▶

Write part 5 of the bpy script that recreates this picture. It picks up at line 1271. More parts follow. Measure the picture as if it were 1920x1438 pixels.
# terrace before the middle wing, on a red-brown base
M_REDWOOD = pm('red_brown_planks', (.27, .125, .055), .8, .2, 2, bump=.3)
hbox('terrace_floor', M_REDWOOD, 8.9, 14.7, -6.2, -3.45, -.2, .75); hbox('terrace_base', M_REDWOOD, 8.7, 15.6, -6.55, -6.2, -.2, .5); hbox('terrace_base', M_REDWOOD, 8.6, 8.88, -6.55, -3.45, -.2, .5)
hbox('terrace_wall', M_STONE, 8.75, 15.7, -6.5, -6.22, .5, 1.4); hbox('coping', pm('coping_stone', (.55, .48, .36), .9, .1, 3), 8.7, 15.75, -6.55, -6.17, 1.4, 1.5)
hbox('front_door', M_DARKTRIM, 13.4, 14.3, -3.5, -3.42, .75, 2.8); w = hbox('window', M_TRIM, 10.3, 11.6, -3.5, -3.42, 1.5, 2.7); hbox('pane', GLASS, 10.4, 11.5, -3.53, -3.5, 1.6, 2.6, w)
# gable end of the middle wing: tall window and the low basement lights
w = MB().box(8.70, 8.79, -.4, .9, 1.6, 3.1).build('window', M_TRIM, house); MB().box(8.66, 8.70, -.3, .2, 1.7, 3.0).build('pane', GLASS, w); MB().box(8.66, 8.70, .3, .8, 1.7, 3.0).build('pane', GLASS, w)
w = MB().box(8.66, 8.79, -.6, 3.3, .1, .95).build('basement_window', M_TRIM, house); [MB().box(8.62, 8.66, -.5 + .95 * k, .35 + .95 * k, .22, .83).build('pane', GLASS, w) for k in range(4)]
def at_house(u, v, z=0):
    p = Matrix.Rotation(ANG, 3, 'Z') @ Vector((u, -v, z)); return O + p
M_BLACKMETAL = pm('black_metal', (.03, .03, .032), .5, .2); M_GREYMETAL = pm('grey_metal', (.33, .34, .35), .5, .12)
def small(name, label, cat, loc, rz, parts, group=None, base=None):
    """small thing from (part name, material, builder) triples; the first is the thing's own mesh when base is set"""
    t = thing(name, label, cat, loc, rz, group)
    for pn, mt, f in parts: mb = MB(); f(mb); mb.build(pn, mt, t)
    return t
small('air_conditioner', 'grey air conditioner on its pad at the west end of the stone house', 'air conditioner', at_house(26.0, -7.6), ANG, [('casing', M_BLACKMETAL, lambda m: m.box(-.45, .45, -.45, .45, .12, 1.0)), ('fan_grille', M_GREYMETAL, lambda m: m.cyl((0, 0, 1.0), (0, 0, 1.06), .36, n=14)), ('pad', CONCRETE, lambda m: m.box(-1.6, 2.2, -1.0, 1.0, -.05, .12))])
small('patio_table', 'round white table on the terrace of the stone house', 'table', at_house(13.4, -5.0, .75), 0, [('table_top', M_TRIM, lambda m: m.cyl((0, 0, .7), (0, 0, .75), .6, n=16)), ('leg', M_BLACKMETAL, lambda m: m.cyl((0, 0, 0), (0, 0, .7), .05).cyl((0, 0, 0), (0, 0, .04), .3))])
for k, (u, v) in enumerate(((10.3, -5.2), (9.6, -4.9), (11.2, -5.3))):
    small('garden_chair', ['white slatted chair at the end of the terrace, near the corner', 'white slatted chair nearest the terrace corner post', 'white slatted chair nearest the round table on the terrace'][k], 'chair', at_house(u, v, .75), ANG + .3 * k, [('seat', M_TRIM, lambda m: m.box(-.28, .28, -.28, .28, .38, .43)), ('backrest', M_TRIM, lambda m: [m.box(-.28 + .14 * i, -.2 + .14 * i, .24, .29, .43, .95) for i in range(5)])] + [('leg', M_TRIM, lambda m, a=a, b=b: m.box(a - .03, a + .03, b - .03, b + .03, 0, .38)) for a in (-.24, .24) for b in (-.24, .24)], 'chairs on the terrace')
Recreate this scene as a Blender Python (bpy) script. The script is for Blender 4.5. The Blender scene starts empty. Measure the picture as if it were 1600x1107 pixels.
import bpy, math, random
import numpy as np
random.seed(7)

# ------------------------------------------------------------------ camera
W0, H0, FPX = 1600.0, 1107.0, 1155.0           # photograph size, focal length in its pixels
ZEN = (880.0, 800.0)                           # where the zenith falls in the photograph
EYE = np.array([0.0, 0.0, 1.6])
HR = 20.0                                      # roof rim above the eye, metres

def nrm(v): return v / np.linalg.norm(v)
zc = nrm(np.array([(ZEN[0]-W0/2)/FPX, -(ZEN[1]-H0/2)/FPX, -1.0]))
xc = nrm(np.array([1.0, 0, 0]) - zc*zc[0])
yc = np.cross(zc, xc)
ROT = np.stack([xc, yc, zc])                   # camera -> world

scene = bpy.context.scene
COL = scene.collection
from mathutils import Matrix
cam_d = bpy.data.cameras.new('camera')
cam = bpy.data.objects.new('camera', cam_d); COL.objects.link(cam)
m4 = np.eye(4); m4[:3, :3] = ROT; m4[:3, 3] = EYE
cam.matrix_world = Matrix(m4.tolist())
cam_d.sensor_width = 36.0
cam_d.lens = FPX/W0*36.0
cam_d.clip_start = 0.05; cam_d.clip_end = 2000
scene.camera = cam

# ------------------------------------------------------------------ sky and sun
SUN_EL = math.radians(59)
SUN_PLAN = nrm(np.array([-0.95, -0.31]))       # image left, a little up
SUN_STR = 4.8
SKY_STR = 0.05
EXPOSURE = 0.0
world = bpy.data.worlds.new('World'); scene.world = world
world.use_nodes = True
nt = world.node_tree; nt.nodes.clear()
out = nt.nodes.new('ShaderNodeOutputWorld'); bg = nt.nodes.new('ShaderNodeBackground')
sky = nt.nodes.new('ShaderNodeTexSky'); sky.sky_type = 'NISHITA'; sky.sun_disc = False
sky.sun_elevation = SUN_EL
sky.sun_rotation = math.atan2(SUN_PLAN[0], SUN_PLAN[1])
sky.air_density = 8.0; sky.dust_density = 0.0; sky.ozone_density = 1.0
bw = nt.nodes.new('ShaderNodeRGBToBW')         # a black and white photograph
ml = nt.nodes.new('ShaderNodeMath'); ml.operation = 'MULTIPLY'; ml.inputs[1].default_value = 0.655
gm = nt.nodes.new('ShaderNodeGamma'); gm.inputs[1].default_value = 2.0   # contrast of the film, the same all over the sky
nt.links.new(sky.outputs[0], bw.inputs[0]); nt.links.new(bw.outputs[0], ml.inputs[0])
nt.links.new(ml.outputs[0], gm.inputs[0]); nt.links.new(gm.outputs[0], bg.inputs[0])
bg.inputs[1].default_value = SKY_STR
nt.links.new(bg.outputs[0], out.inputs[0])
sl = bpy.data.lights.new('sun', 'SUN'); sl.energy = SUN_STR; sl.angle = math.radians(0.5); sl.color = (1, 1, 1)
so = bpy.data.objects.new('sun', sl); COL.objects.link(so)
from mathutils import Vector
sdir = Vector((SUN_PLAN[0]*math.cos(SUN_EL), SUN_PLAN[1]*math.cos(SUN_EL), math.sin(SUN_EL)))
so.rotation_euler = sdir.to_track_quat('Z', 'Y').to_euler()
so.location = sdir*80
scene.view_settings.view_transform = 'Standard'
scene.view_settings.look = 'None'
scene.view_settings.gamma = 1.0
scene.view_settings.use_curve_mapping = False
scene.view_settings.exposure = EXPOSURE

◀

# Set problem
Write the listing out again, exactly as shown above.

# Solution to the exercise
Write part 5 of the bpy script that recreates this picture. It picks up at line 1271. More parts follow. Measure the picture as if it were 1920x1438 pixels.
# terrace before the middle wing, on a red-brown base
M_REDWOOD = pm('red_brown_planks', (.27, .125, .055), .8, .2, 2, bump=.3)
hbox('terrace_floor', M_REDWOOD, 8.9, 14.7, -6.2, -3.45, -.2, .75); hbox('terrace_base', M_REDWOOD, 8.7, 15.6, -6.55, -6.2, -.2, .5); hbox('terrace_base', M_REDWOOD, 8.6, 8.88, -6.55, -3.45, -.2, .5)
hbox('terrace_wall', M_STONE, 8.75, 15.7, -6.5, -6.22, .5, 1.4); hbox('coping', pm('coping_stone', (.55, .48, .36), .9, .1, 3), 8.7, 15.75, -6.55, -6.17, 1.4, 1.5)
hbox('front_door', M_DARKTRIM, 13.4, 14.3, -3.5, -3.42, .75, 2.8); w = hbox('window', M_TRIM, 10.3, 11.6, -3.5, -3.42, 1.5, 2.7); hbox('pane', GLASS, 10.4, 11.5, -3.53, -3.5, 1.6, 2.6, w)
# gable end of the middle wing: tall window and the low basement lights
w = MB().box(8.70, 8.79, -.4, .9, 1.6, 3.1).build('window', M_TRIM, house); MB().box(8.66, 8.70, -.3, .2, 1.7, 3.0).build('pane', GLASS, w); MB().box(8.66, 8.70, .3, .8, 1.7, 3.0).build('pane', GLASS, w)
w = MB().box(8.66, 8.79, -.6, 3.3, .1, .95).build('basement_window', M_TRIM, house); [MB().box(8.62, 8.66, -.5 + .95 * k, .35 + .95 * k, .22, .83).build('pane', GLASS, w) for k in range(4)]
def at_house(u, v, z=0):
    p = Matrix.Rotation(ANG, 3, 'Z') @ Vector((u, -v, z)); return O + p
M_BLACKMETAL = pm('black_metal', (.03, .03, .032), .5, .2); M_GREYMETAL = pm('grey_metal', (.33, .34, .35), .5, .12)
def small(name, label, cat, loc, rz, parts, group=None, base=None):
    """small thing from (part name, material, builder) triples; the first is the thing's own mesh when base is set"""
    t = thing(name, label, cat, loc, rz, group)
    for pn, mt, f in parts: mb = MB(); f(mb); mb.build(pn, mt, t)
    return t
small('air_conditioner', 'grey air conditioner on its pad at the west end of the stone house', 'air conditioner', at_house(26.0, -7.6), ANG, [('casing', M_BLACKMETAL, lambda m: m.box(-.45, .45, -.45, .45, .12, 1.0)), ('fan_grille', M_GREYMETAL, lambda m: m.cyl((0, 0, 1.0), (0, 0, 1.06), .36, n=14)), ('pad', CONCRETE, lambda m: m.box(-1.6, 2.2, -1.0, 1.0, -.05, .12))])
small('patio_table', 'round white table on the terrace of the stone house', 'table', at_house(13.4, -5.0, .75), 0, [('table_top', M_TRIM, lambda m: m.cyl((0, 0, .7), (0, 0, .75), .6, n=16)), ('leg', M_BLACKMETAL, lambda m: m.cyl((0, 0, 0), (0, 0, .7), .05).cyl((0, 0, 0), (0, 0, .04), .3))])
for k, (u, v) in enumerate(((10.3, -5.2), (9.6, -4.9), (11.2, -5.3))):
    small('garden_chair', ['white slatted chair at the end of the terrace, near the corner', 'white slatted chair nearest the terrace corner post', 'white slatted chair nearest the round table on the terrace'][k], 'chair', at_house(u, v, .75), ANG + .3 * k, [('seat', M_TRIM, lambda m: m.box(-.28, .28, -.28, .28, .38, .43)), ('backrest', M_TRIM, lambda m: [m.box(-.28 + .14 * i, -.2 + .14 * i, .24, .29, .43, .95) for i in range(5)])] + [('leg', M_TRIM, lambda m, a=a, b=b: m.box(a - .03, a + .03, b - .03, b + .03, 0, .38)) for a in (-.24, .24) for b in (-.24, .24)], 'chairs on the terrace')
Recreate this scene as a Blender Python (bpy) script. The script is for Blender 4.5. The Blender scene starts empty. Measure the picture as if it were 1600x1107 pixels.
import bpy, math, random
import numpy as np
random.seed(7)

# ------------------------------------------------------------------ camera
W0, H0, FPX = 1600.0, 1107.0, 1155.0           # photograph size, focal length in its pixels
ZEN = (880.0, 800.0)                           # where the zenith falls in the photograph
EYE = np.array([0.0, 0.0, 1.6])
HR = 20.0                                      # roof rim above the eye, metres

def nrm(v): return v / np.linalg.norm(v)
zc = nrm(np.array([(ZEN[0]-W0/2)/FPX, -(ZEN[1]-H0/2)/FPX, -1.0]))
xc = nrm(np.array([1.0, 0, 0]) - zc*zc[0])
yc = np.cross(zc, xc)
ROT = np.stack([xc, yc, zc])                   # camera -> world

scene = bpy.context.scene
COL = scene.collection
from mathutils import Matrix
cam_d = bpy.data.cameras.new('camera')
cam = bpy.data.objects.new('camera', cam_d); COL.objects.link(cam)
m4 = np.eye(4); m4[:3, :3] = ROT; m4[:3, 3] = EYE
cam.matrix_world = Matrix(m4.tolist())
cam_d.sensor_width = 36.0
cam_d.lens = FPX/W0*36.0
cam_d.clip_start = 0.05; cam_d.clip_end = 2000
scene.camera = cam

# ------------------------------------------------------------------ sky and sun
SUN_EL = math.radians(59)
SUN_PLAN = nrm(np.array([-0.95, -0.31]))       # image left, a little up
SUN_STR = 4.8
SKY_STR = 0.05
EXPOSURE = 0.0
world = bpy.data.worlds.new('World'); scene.world = world
world.use_nodes = True
nt = world.node_tree; nt.nodes.clear()
out = nt.nodes.new('ShaderNodeOutputWorld'); bg = nt.nodes.new('ShaderNodeBackground')
sky = nt.nodes.new('ShaderNodeTexSky'); sky.sky_type = 'NISHITA'; sky.sun_disc = False
sky.sun_elevation = SUN_EL
sky.sun_rotation = math.atan2(SUN_PLAN[0], SUN_PLAN[1])
sky.air_density = 8.0; sky.dust_density = 0.0; sky.ozone_density = 1.0
bw = nt.nodes.new('ShaderNodeRGBToBW')         # a black and white photograph
ml = nt.nodes.new('ShaderNodeMath'); ml.operation = 'MULTIPLY'; ml.inputs[1].default_value = 0.655
gm = nt.nodes.new('ShaderNodeGamma'); gm.inputs[1].default_value = 2.0   # contrast of the film, the same all over the sky
nt.links.new(sky.outputs[0], bw.inputs[0]); nt.links.new(bw.outputs[0], ml.inputs[0])
nt.links.new(ml.outputs[0], gm.inputs[0]); nt.links.new(gm.outputs[0], bg.inputs[0])
bg.inputs[1].default_value = SKY_STR
nt.links.new(bg.outputs[0], out.inputs[0])
sl = bpy.data.lights.new('sun', 'SUN'); sl.energy = SUN_STR; sl.angle = math.radians(0.5); sl.color = (1, 1, 1)
so = bpy.data.objects.new('sun', sl); COL.objects.link(so)
from mathutils import Vector
sdir = Vector((SUN_PLAN[0]*math.cos(SUN_EL), SUN_PLAN[1]*math.cos(SUN_EL), math.sin(SUN_EL)))
so.rotation_euler = sdir.to_track_quat('Z', 'Y').to_euler()
so.location = sdir*80
scene.view_settings.view_transform = 'Standard'
scene.view_settings.look = 'None'
scene.view_settings.gamma = 1.0
scene.view_settings.use_curve_mapping = False
scene.view_settings.exposure = EXPOSURE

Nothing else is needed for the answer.